The bulk of the San Marino Center’s renovation will replace and upgrade utility lines and structural defects, as well as make the building compliant with Americans With Disabilities Act requirements. The council also voted to relocate the kitchen to the south side of the building and to replace it with a catering kitchen rather than a full version, to relocate the bathrooms closer to the main entrance and to do away with the upstairs projection room.
Additionally, at Shepherd Romey’s urging, the council agreed to have the Planning Commission review the finished concept design in November, before the council takes it up again.

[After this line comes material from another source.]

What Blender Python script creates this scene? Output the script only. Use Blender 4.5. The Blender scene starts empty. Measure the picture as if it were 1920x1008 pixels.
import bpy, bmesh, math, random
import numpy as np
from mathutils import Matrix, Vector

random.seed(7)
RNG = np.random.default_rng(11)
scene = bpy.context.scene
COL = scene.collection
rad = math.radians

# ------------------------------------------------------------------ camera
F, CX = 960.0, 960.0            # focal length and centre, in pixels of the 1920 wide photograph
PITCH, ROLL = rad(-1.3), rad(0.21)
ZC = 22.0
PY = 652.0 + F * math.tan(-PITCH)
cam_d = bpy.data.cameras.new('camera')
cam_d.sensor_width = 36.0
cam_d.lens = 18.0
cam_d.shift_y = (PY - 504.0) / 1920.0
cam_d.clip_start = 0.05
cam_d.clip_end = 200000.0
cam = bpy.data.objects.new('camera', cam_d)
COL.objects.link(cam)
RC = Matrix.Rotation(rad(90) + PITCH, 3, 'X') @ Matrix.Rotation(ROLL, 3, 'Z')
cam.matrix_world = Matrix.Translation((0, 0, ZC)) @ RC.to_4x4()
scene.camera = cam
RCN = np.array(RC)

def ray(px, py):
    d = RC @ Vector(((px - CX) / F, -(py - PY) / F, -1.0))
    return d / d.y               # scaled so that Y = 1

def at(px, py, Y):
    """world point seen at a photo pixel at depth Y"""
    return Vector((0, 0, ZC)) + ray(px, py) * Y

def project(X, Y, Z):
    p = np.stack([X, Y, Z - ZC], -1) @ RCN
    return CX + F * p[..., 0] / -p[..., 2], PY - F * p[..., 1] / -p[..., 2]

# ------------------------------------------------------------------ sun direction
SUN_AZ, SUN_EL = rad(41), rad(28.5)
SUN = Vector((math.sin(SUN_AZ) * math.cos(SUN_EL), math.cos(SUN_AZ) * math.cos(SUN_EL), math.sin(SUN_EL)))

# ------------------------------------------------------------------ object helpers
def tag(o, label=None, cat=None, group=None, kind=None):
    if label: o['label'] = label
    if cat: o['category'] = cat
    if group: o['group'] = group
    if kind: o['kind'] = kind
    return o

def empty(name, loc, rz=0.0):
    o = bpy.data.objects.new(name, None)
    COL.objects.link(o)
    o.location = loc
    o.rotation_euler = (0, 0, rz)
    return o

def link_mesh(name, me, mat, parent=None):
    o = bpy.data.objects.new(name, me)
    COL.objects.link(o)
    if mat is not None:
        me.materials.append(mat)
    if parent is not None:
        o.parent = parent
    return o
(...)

The decision on architectural style had been delayed from a prior meeting after there were unanswered questions as to the potential historical significance of the building, which was constructed in 1952 for the San Marino Woman’s Club and was designed by noted architect Marion Varner, who is said to have resided in San Marino at some point.
“I think if we step back and look at this, the very fact that it is, I’m going to say, resembling a traditional home is exactly what Varner intended this to be because it was for the women’s club,” Shepherd Romey said, later adding, “That is so fundamental to what it should look like, in my mind, and why it needs to be preserved. If you had a report done and somebody went back and looked at the way it is, they would see that it still retains high integrity.”
It transpired that the building is indeed listed as a California Resource by the state, but by virtue of it apparently being San Marino’s first community center rather than any significance about its construction or integrity. Additionally, Mary Ringhoff, with the firm Architectural Resources Group, conducted her own evaluation of the building.
“In her independent evaluation, she had found that the building was not eligible based off artistic value nor architectural style,” explained Community Development Director Aldo Cervantes. “It is my understanding that this fact allows for certain leeway of architectural changes to the building, as well as ADA improvements.”
Added Talt: “As long as we retain this and retain the elements that make this a community center, we are appropriately saving the integrity of what makes it a California historic resource. That, in my view, is the important element.”
The revamp of the San Marino Center was a priority initiative of the council this year and is largely intended to help extract the city’s Recreation Department — itself experiencing a redesign — from the Stoneman School building. A task force was convened in July to work on taking community input and developing recommendations for what to change, based on that information.
The city also contracted with Crane Architectural Services as the designer for the project, based on the firm’s familiarity with both the city and its buildings. The council ultimately adopted all of the task force’s recommendations, which are intended to form a true community center alongside the Crowell Public Library.
“I would love to see this be a San Marino Center that is both library and this building and to feel a flow between the two,” Jakubowski said Friday. “I fully respect the logic and the support for keeping it in light with the library and my bottom line is, if we didn’t want to weigh these different parties and surveys as part of our input, why use them?”
Talt said he agreed and indicated he was persuaded to change his initial opinion to keep the current style after speaking with residents.
“After having really heard the discussion, like many members of the task force, I changed my mind,” he said. “Then I went out in the community and started asking questions … really, with the exception of those whom I’ve seen on iPetition or who have commented today, most of the people said we should change the front.”
Councilman Steven Huang, who joined Shepherd Romey in voting to keep the building midcentury modern, wondered why no one thought to design the library to match the San Marino Center when it was built from the ground up.
“It’s a shame that they didn’t make the library harmonious to this center when it was built,” he said. “How come nobody mentioned that when the library was built? We could have saved a lot of money when we built that library.”
Ude pushed back against cost-related gripes with the decision and pointed out that even if the city just did the bare minimum to address deferred maintenance and ADA compliance, which costs $3.1 million of the projected $5.2 million. This, in his eyes, makes him frame the issue as a $2 million question.
“When I look at the numbers, the cost is not that significant to me, so I think then that we need to do what’s right,” he said. “I don’t think San Marino is a ‘cheap’ place. I think San Marino is pretty special, and we should do what we can to continue to invest in the community, make it better and enhance it.”